What should bother us more is that our banking regulators appear to have been in the dark the whole time.

Studies like the National Business Ethics Survey consistently show that a significant percentage of employees are aware of wrongdoing in the workplace. In the case of Wells Fargo, several employees raised concernsabout these troubling practices within the bank and suffered retaliation for doing so.

Unfortunately, these employees had little incentive and no way of safely alerting regulators without risking their careers. Unlike other financial police, banking regulators either have no whistle-blower programs that provide incentives and protections for individuals to break their silence about wrongdoing they witness, or these regulators have little-known programs with comically small awards.

While there have recently been successful prosecutions involving whistle-blowers at JPMorgan Chase, Bank of America and UBS, these were securities or tax-law violations, and the whistle-blowers were participating in programs of the Securities and Exchange Commission or the Internal Revenue Service.

Without robust whistle-blower programs, bank regulators are like beat cops who don’t have a working 911 system. Given the financial constraints that regulators operate under and the vast market they oversee, they need help to detect, investigate and prosecute violations of our banking system. Regulators and law enforcement officials need real-time information about what is occurring inside these vast institutions. The importance of whistle-blowers cannot be overstated.

Had adequate incentives and protections for whistle-blowers been in place at the Federal Reserve Bank, the Federal Deposit Insurance Corporation or the Office of the Comptroller of the Currency, the fraud at Wells Fargo might have been stopped before it spun out of control. And those who were fired for speaking up would have had someplace to go.

A perfect model is the S.E.C. Whistle-blower Program, which was established by the Dodd-Frank Wall Street Reform and Consumer Protection Act, and which has rightly been heralded as a success. This innovative program offers eligible whistle-blowers significant employment protections, monetary awards and the ability to report anonymously. In just five years, the S.E.C. has paid out over $111 million in whistle-blowers awards.

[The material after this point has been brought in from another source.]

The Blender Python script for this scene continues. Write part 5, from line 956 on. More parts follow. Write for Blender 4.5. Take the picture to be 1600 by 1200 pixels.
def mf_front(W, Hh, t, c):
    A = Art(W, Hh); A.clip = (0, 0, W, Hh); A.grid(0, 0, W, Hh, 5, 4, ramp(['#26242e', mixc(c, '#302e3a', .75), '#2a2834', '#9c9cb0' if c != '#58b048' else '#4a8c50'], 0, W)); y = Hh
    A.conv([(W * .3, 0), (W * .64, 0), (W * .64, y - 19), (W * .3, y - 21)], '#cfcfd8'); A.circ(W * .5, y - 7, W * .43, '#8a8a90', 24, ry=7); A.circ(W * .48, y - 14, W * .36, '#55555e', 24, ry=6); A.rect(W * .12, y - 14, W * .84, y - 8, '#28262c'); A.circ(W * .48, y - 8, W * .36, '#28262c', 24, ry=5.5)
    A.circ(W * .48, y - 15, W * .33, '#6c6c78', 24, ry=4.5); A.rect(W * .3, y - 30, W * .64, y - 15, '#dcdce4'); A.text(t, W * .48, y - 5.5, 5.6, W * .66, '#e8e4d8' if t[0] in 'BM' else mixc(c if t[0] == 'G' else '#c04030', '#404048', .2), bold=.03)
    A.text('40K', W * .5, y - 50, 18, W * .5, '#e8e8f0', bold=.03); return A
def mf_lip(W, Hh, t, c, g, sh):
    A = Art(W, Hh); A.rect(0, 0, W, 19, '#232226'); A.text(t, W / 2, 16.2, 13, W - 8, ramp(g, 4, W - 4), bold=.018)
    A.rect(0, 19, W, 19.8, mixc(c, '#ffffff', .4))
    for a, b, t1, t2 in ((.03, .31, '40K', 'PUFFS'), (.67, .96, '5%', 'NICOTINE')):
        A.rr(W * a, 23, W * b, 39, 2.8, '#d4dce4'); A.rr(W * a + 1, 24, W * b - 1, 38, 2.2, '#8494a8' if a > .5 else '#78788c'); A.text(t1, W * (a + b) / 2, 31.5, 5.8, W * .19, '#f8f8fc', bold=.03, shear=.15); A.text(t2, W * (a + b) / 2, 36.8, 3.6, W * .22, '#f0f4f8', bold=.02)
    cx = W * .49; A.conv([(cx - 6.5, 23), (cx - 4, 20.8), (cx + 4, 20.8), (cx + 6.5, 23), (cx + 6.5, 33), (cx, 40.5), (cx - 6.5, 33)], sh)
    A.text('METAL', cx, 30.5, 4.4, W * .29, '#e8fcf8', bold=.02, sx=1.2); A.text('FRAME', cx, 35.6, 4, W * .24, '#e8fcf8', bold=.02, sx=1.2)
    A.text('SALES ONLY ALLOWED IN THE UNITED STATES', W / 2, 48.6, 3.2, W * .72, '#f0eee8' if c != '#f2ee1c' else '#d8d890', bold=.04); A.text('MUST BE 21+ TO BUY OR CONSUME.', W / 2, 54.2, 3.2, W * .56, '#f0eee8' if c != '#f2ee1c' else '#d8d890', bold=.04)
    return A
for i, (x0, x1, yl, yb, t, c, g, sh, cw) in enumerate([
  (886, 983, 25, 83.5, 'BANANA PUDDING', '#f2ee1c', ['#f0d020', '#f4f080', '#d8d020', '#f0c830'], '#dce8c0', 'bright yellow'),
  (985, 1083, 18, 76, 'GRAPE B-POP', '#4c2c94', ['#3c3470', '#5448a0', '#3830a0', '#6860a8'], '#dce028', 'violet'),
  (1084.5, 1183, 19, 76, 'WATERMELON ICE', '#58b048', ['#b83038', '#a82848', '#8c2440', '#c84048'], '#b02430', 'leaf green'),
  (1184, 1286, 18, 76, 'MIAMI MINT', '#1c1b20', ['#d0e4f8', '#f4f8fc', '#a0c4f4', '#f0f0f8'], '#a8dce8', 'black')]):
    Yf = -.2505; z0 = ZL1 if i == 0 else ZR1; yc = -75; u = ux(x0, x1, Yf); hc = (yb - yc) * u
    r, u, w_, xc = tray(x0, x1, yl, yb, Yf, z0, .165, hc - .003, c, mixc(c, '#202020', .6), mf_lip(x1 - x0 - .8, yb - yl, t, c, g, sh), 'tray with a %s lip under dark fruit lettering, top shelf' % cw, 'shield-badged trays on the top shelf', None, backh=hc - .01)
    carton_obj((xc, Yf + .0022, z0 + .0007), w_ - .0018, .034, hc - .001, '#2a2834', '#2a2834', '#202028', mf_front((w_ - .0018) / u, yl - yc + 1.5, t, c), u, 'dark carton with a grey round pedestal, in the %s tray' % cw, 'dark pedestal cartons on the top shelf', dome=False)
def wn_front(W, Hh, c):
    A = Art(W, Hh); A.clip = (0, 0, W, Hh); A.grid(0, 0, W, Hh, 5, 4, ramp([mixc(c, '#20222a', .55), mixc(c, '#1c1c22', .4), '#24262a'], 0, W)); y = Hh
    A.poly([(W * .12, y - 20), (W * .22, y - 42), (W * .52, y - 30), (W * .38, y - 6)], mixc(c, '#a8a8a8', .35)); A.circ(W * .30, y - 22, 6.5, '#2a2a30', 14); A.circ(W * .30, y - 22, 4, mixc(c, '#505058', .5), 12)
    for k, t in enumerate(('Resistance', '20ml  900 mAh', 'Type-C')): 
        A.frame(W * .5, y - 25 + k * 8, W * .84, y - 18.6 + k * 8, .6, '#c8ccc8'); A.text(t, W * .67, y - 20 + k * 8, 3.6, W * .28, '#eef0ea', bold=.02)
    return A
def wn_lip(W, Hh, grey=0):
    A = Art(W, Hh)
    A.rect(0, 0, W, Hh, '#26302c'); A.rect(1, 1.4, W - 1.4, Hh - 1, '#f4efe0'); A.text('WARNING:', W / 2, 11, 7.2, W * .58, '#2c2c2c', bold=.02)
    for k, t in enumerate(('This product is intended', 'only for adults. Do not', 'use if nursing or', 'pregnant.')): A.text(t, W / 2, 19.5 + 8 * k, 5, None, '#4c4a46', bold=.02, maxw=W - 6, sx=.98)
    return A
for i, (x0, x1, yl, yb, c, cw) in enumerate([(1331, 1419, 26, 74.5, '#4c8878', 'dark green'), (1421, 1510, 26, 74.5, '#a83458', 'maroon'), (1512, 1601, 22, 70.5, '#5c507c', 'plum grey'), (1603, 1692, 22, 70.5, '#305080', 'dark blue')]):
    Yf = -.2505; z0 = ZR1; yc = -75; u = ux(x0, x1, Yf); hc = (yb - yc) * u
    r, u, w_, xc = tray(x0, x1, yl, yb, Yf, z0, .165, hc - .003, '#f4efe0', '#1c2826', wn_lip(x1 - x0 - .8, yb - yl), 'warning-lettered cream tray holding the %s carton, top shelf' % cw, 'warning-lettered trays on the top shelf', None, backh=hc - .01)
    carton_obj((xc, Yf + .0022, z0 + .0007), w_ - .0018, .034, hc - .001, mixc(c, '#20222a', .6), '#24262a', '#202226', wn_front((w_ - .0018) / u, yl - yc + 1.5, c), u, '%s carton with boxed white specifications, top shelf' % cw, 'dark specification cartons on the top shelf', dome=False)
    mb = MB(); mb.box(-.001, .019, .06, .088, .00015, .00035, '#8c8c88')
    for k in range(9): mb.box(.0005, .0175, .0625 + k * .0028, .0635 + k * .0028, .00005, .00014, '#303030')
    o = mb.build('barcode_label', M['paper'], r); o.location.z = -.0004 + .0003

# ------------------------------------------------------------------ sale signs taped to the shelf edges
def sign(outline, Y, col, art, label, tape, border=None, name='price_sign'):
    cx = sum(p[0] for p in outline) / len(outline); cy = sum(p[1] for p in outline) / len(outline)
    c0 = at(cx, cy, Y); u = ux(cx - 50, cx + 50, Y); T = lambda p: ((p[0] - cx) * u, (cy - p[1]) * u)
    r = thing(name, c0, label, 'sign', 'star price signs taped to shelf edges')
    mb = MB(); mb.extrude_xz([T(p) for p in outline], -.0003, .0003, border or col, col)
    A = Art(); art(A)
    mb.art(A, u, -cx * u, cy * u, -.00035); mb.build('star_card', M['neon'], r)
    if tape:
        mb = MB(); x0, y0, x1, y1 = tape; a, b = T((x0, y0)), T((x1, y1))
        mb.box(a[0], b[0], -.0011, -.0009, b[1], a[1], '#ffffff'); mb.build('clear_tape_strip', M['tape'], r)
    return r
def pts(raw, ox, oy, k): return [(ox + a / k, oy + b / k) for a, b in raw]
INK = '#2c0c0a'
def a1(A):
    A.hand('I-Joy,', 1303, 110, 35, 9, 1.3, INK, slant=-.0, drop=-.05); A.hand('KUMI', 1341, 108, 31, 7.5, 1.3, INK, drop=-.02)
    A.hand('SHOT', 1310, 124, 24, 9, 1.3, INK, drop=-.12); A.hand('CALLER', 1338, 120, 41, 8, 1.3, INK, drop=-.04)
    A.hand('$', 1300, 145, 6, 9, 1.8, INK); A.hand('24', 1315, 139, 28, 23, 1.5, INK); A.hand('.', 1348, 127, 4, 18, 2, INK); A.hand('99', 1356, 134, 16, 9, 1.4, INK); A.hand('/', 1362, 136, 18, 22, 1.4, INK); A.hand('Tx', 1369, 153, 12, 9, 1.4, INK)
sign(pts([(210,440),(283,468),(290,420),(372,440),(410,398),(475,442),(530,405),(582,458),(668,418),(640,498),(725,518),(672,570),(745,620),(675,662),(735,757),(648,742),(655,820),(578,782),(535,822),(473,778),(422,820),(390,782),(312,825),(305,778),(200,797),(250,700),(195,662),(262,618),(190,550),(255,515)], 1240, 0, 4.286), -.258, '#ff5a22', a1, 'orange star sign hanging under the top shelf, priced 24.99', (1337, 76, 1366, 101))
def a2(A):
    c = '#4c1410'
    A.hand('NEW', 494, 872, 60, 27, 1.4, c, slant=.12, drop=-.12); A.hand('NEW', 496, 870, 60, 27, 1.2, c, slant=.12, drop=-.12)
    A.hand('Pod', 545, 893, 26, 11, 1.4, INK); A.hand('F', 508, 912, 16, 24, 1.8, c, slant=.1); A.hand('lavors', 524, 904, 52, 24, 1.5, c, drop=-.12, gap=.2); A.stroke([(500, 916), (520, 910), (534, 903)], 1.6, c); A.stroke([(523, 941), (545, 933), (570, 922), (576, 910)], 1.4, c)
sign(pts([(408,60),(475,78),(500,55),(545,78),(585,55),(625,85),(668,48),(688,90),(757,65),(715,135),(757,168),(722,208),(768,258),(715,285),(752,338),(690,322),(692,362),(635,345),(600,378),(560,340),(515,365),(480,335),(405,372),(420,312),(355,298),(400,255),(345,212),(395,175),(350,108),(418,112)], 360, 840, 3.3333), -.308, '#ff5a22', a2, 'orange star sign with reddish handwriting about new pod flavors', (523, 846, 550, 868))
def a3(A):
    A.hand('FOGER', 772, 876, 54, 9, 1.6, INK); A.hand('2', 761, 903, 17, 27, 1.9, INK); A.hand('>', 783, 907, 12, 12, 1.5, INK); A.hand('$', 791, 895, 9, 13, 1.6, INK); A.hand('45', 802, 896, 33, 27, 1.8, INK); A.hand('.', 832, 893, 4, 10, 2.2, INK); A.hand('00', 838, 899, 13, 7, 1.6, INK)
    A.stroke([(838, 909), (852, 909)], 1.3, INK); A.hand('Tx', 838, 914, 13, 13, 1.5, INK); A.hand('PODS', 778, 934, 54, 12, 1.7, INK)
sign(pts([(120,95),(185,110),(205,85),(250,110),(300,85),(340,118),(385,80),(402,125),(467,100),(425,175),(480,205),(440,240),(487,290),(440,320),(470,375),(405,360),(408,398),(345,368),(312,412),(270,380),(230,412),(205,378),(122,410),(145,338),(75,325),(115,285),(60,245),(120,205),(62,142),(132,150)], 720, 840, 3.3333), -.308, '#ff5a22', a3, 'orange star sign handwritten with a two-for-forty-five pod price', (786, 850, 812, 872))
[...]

What’s more, many of those whistle-blowers have remained anonymous, which has given confidence to others who want to come forward without risking their jobs and careers. The program also ensures that high-quality tips get the attention they deserve, something that didn’t happen in the Bernie Madoff case, for example.

Mary Jo White, the S.E.C. chairwoman, said recently that the program had been a “game changer” for the agency. Seeking to emulate this success, Eric Schneiderman, the New York attorney general, last year introduced legislation called the Financial Frauds Whistleblower Act to establish a similar statewide program for financial crimes.

Regulators were criticized for not prosecuting enough bankers for the financial crisis, but the truth is that they didn’t have the tools at their disposal to do so. With whistle-blower programs like the one at the S.E.C., more banking violations would be detected and stopped sooner. Bank executives would be discouraged from engaging in wrongdoing and would be more likely to self-report significant violations because the probability of detection would have substantially increased. Perhaps then, the much needed culture of integrity would take root in the banking industry.